## start Data lines
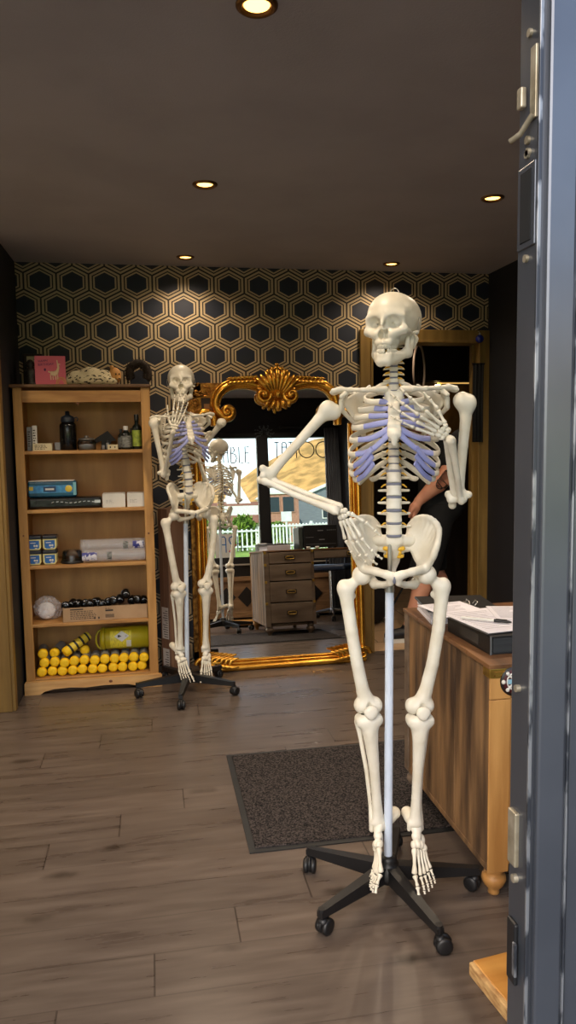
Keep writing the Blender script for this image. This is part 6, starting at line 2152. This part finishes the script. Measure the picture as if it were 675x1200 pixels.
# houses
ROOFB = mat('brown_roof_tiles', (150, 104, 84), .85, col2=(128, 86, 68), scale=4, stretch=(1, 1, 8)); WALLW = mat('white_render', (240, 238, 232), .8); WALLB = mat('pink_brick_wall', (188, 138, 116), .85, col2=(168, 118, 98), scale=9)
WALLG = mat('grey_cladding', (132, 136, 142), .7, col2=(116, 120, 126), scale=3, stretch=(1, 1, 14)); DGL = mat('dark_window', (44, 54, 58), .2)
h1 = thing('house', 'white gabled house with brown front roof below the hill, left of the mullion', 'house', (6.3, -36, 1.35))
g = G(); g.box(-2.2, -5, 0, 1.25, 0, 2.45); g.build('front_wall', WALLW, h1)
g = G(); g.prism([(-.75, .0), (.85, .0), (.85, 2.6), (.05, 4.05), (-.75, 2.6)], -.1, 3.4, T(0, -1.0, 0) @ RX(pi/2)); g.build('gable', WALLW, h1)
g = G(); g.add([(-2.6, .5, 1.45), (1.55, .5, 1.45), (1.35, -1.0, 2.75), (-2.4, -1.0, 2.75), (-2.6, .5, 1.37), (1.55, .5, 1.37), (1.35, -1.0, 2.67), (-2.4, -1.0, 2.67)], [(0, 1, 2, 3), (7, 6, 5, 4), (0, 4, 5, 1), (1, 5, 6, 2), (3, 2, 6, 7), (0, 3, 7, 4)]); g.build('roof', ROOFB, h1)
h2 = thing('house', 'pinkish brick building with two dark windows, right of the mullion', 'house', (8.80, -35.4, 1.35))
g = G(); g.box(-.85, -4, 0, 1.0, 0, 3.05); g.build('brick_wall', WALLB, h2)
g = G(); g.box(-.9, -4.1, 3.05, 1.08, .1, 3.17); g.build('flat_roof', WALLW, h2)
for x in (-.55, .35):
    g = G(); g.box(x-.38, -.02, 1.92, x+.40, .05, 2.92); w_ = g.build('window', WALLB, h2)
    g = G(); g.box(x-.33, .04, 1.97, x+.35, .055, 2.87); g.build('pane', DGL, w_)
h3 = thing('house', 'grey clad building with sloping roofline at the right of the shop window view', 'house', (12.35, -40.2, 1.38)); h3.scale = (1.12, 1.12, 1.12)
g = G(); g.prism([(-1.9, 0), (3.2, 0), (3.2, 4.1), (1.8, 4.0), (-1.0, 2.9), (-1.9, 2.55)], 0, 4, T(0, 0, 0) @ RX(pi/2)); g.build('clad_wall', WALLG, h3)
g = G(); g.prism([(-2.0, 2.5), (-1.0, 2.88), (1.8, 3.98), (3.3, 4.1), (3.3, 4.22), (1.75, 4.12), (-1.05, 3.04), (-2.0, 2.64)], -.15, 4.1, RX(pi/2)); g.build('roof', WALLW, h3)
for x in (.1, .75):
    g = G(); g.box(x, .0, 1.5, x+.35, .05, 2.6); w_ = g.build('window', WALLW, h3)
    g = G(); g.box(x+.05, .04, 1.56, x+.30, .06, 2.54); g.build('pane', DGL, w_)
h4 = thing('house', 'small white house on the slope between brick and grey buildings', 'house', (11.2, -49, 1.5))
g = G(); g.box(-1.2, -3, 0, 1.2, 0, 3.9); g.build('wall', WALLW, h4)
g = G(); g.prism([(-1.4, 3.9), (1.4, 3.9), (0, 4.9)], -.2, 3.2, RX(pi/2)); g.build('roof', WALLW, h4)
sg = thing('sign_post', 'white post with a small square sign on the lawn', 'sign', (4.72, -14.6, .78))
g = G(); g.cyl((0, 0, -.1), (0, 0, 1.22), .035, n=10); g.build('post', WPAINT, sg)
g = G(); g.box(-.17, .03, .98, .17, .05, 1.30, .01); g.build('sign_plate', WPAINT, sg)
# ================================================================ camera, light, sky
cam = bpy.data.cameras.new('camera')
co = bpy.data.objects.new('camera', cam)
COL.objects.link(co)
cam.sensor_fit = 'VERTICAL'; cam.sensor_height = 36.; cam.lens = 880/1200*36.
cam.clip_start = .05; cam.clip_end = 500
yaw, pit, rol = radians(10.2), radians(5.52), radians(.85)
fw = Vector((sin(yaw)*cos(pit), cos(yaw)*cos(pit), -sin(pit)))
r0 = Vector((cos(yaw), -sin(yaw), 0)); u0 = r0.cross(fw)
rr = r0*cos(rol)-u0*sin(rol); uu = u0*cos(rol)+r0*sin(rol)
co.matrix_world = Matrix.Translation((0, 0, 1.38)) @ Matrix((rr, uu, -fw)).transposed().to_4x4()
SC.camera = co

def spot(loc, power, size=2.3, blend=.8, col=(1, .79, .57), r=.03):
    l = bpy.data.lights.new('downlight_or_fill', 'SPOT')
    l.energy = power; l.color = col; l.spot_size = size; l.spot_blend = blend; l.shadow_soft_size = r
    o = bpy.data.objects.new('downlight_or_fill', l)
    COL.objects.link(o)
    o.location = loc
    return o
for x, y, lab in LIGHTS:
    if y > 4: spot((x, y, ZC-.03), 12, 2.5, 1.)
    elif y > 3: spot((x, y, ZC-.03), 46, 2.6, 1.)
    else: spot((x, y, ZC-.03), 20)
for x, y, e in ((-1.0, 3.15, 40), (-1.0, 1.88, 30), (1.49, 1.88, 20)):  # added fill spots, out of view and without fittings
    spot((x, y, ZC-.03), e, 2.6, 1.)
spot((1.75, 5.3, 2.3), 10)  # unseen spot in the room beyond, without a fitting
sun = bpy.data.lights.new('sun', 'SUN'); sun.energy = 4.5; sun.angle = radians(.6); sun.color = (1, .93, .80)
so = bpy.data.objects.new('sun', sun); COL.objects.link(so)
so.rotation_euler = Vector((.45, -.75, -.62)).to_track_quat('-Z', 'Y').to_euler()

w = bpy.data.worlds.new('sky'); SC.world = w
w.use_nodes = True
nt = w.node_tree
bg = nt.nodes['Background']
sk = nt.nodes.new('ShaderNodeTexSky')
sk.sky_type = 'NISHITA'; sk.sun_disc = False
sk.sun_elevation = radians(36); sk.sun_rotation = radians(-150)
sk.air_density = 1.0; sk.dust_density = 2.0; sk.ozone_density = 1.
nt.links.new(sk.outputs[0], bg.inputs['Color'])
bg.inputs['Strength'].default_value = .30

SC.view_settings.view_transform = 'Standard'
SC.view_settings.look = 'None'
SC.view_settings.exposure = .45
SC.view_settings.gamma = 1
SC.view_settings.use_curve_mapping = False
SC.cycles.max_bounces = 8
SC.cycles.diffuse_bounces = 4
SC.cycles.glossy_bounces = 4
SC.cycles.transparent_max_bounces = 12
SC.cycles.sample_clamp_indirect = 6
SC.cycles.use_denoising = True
## end Data lines
Leave the pictures out and output the rest of the listing exactly.

Keep writing the Blender script for this image. This is part 6, starting at line 2152. This part finishes the script. Measure the picture as if it were 675x1200 pixels.
# houses
ROOFB = mat('brown_roof_tiles', (150, 104, 84), .85, col2=(128, 86, 68), scale=4, stretch=(1, 1, 8)); WALLW = mat('white_render', (240, 238, 232), .8); WALLB = mat('pink_brick_wall', (188, 138, 116), .85, col2=(168, 118, 98), scale=9)
WALLG = mat('grey_cladding', (132, 136, 142), .7, col2=(116, 120, 126), scale=3, stretch=(1, 1, 14)); DGL = mat('dark_window', (44, 54, 58), .2)
h1 = thing('house', 'white gabled house with brown front roof below the hill, left of the mullion', 'house', (6.3, -36, 1.35))
g = G(); g.box(-2.2, -5, 0, 1.25, 0, 2.45); g.build('front_wall', WALLW, h1)
g = G(); g.prism([(-.75, .0), (.85, .0), (.85, 2.6), (.05, 4.05), (-.75, 2.6)], -.1, 3.4, T(0, -1.0, 0) @ RX(pi/2)); g.build('gable', WALLW, h1)
g = G(); g.add([(-2.6, .5, 1.45), (1.55, .5, 1.45), (1.35, -1.0, 2.75), (-2.4, -1.0, 2.75), (-2.6, .5, 1.37), (1.55, .5, 1.37), (1.35, -1.0, 2.67), (-2.4, -1.0, 2.67)], [(0, 1, 2, 3), (7, 6, 5, 4), (0, 4, 5, 1), (1, 5, 6, 2), (3, 2, 6, 7), (0, 3, 7, 4)]); g.build('roof', ROOFB, h1)
h2 = thing('house', 'pinkish brick building with two dark windows, right of the mullion', 'house', (8.80, -35.4, 1.35))
g = G(); g.box(-.85, -4, 0, 1.0, 0, 3.05); g.build('brick_wall', WALLB, h2)
g = G(); g.box(-.9, -4.1, 3.05, 1.08, .1, 3.17); g.build('flat_roof', WALLW, h2)
for x in (-.55, .35):
    g = G(); g.box(x-.38, -.02, 1.92, x+.40, .05, 2.92); w_ = g.build('window', WALLB, h2)
    g = G(); g.box(x-.33, .04, 1.97, x+.35, .055, 2.87); g.build('pane', DGL, w_)
h3 = thing('house', 'grey clad building with sloping roofline at the right of the shop window view', 'house', (12.35, -40.2, 1.38)); h3.scale = (1.12, 1.12, 1.12)
g = G(); g.prism([(-1.9, 0), (3.2, 0), (3.2, 4.1), (1.8, 4.0), (-1.0, 2.9), (-1.9, 2.55)], 0, 4, T(0, 0, 0) @ RX(pi/2)); g.build('clad_wall', WALLG, h3)
g = G(); g.prism([(-2.0, 2.5), (-1.0, 2.88), (1.8, 3.98), (3.3, 4.1), (3.3, 4.22), (1.75, 4.12), (-1.05, 3.04), (-2.0, 2.64)], -.15, 4.1, RX(pi/2)); g.build('roof', WALLW, h3)
for x in (.1, .75):
    g = G(); g.box(x, .0, 1.5, x+.35, .05, 2.6); w_ = g.build('window', WALLW, h3)
    g = G(); g.box(x+.05, .04, 1.56, x+.30, .06, 2.54); g.build('pane', DGL, w_)
h4 = thing('house', 'small white house on the slope between brick and grey buildings', 'house', (11.2, -49, 1.5))
g = G(); g.box(-1.2, -3, 0, 1.2, 0, 3.9); g.build('wall', WALLW, h4)
g = G(); g.prism([(-1.4, 3.9), (1.4, 3.9), (0, 4.9)], -.2, 3.2, RX(pi/2)); g.build('roof', WALLW, h4)
sg = thing('sign_post', 'white post with a small square sign on the lawn', 'sign', (4.72, -14.6, .78))
g = G(); g.cyl((0, 0, -.1), (0, 0, 1.22), .035, n=10); g.build('post', WPAINT, sg)
g = G(); g.box(-.17, .03, .98, .17, .05, 1.30, .01); g.build('sign_plate', WPAINT, sg)
# ================================================================ camera, light, sky
cam = bpy.data.cameras.new('camera')
co = bpy.data.objects.new('camera', cam)
COL.objects.link(co)
cam.sensor_fit = 'VERTICAL'; cam.sensor_height = 36.; cam.lens = 880/1200*36.
cam.clip_start = .05; cam.clip_end = 500
yaw, pit, rol = radians(10.2), radians(5.52), radians(.85)
fw = Vector((sin(yaw)*cos(pit), cos(yaw)*cos(pit), -sin(pit)))
r0 = Vector((cos(yaw), -sin(yaw), 0)); u0 = r0.cross(fw)
rr = r0*cos(rol)-u0*sin(rol); uu = u0*cos(rol)+r0*sin(rol)
co.matrix_world = Matrix.Translation((0, 0, 1.38)) @ Matrix((rr, uu, -fw)).transposed().to_4x4()
SC.camera = co

def spot(loc, power, size=2.3, blend=.8, col=(1, .79, .57), r=.03):
    l = bpy.data.lights.new('downlight_or_fill', 'SPOT')
    l.energy = power; l.color = col; l.spot_size = size; l.spot_blend = blend; l.shadow_soft_size = r
    o = bpy.data.objects.new('downlight_or_fill', l)
    COL.objects.link(o)
    o.location = loc
    return o
for x, y, lab in LIGHTS:
    if y > 4: spot((x, y, ZC-.03), 12, 2.5, 1.)
    elif y > 3: spot((x, y, ZC-.03), 46, 2.6, 1.)
    else: spot((x, y, ZC-.03), 20)
for x, y, e in ((-1.0, 3.15, 40), (-1.0, 1.88, 30), (1.49, 1.88, 20)):  # added fill spots, out of view and without fittings
    spot((x, y, ZC-.03), e, 2.6, 1.)
spot((1.75, 5.3, 2.3), 10)  # unseen spot in the room beyond, without a fitting
sun = bpy.data.lights.new('sun', 'SUN'); sun.energy = 4.5; sun.angle = radians(.6); sun.color = (1, .93, .80)
so = bpy.data.objects.new('sun', sun); COL.objects.link(so)
so.rotation_euler = Vector((.45, -.75, -.62)).to_track_quat('-Z', 'Y').to_euler()

w = bpy.data.worlds.new('sky'); SC.world = w
w.use_nodes = True
nt = w.node_tree
bg = nt.nodes['Background']
sk = nt.nodes.new('ShaderNodeTexSky')
sk.sky_type = 'NISHITA'; sk.sun_disc = False
sk.sun_elevation = radians(36); sk.sun_rotation = radians(-150)
sk.air_density = 1.0; sk.dust_density = 2.0; sk.ozone_density = 1.
nt.links.new(sk.outputs[0], bg.inputs['Color'])
bg.inputs['Strength'].default_value = .30

SC.view_settings.view_transform = 'Standard'
SC.view_settings.look = 'None'
SC.view_settings.exposure = .45
SC.view_settings.gamma = 1
SC.view_settings.use_curve_mapping = False
SC.cycles.max_bounces = 8
SC.cycles.diffuse_bounces = 4
SC.cycles.glossy_bounces = 4
SC.cycles.transparent_max_bounces = 12
SC.cycles.sample_clamp_indirect = 6
SC.cycles.use_denoising = True